In a 2018 interview with The Observer, Simio spoke about the transition between working as the vice president for finance and serving as the vice president for Lincoln Center and what his responsibilities entailed. 

“If you gave me a small handful of words to describe the position, I think it would be, ‘Making sure the campus works for everybody on it,’” he said. “It would include managing meeting spaces, things like that. It’s helping deans maximize the use of their space and resources and, most importantly, it’s planning for the mid- to long-term future of the campus.”

“Frank has been an integral part of the Fordham community,” Tetlow said in the email announcing Simio’s retirement. “As a loyal alum, Fordham parent, and dedicated administrator, he has helped build the University as we know it (literally), with unwavering integrity and hard work.” 

During his time at Fordham, Simio helped develop financing plans for the construction of the Fordham Law School located underneath McKeon Hall as well as the construction of Campbell, Salice and Conley Halls at the Rose Hill campus. He also planned the university’s acquisition of the Lincoln Center campus’ Martino Hall. 

“On behalf of a grateful University, I thank Frank for everything he has done to make Fordham a better place, and wish him all the best (with a little jealousy) as he embarks on this new chapter in his life,” Tetlow said. 

Regarding Simio’s retirement, Valera shared that he wishes Simio “much joy” and noted that he has been a friend, colleague and mentor over the years. He added that he has worked closely with Simio and his team on several facilities initiatives and cited the renovation of the McMahon RamFit Center as their most recent joint project. 

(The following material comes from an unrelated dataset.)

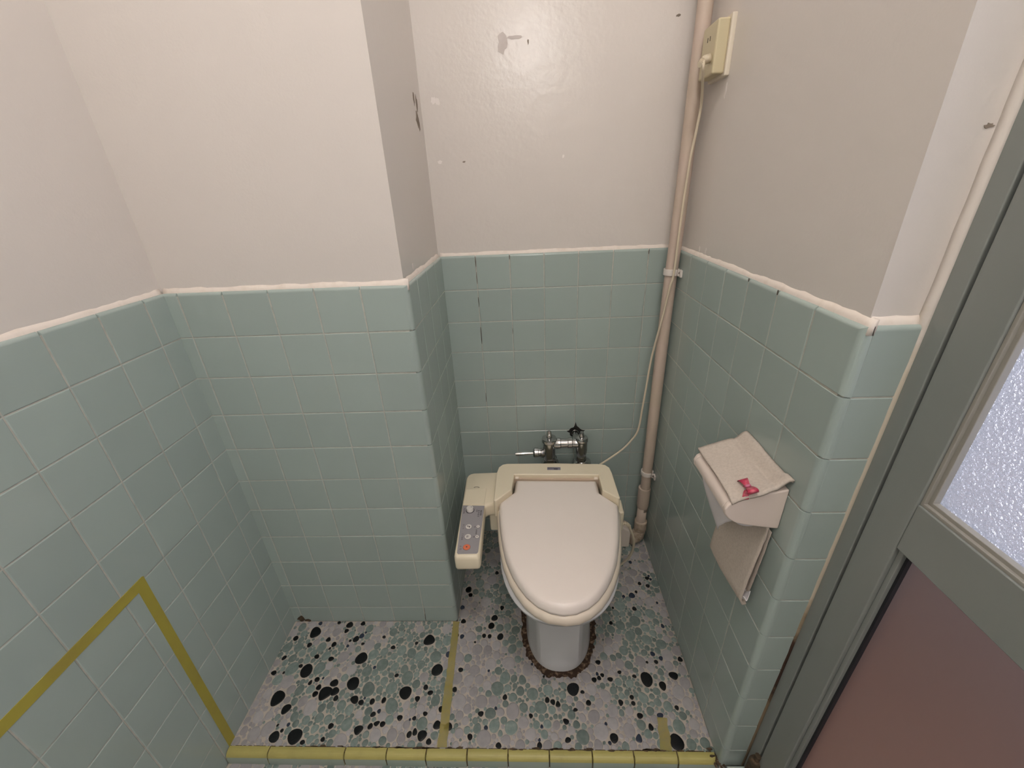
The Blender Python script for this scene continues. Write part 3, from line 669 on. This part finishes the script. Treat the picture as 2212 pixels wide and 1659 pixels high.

Jenifer Campbell, dean of students at Lincoln Center, echoed this sentiment and described Simio as a “wonderful individual and colleague.”

“He has been a strong supporter of student initiatives and programs,” she said. “He will be sorely missed by colleagues at Fordham and within the Division of Student Affairs.”

Laura Auricchio, dean of Fordham College at Lincoln Center, shared that she feels “truly fortunate” to have had the honor of working with Simio and noted that he has been a supportive friend. 

He has been an unflagging advocate for the Lincoln Center campus and an invaluable source of wisdom and guidance about all things Fordham,” she said. 

Auricchio added that Simio had introduced her to an Italian restaurant on Ninth Avenue, Masseria dei Vini, and hopes that he will “still be willing to join me for lunch there every now and again!”

According to the email, Valera will divide his time between Fordham’s campuses once he assumes Simio’s duties as vice president for Lincoln Center. Valera shared that he is “humbled to be asked to take on the duties of the VP for Lincoln Center” and looks forward to working closely with the deans and departments at the university’s Lincoln Center campus. 

“Please join me in wishing a happy retirement to Frank. He is not a big fan of public praise, but there are moments when we need to celebrate the achievements of our people, so he will have to bear it,” Tetlow said.  

Simio shared that his plans for retirement are not yet finalized but that his future endeavors will likely include “a combination of volunteering, traveling and enjoying time with family and friends.”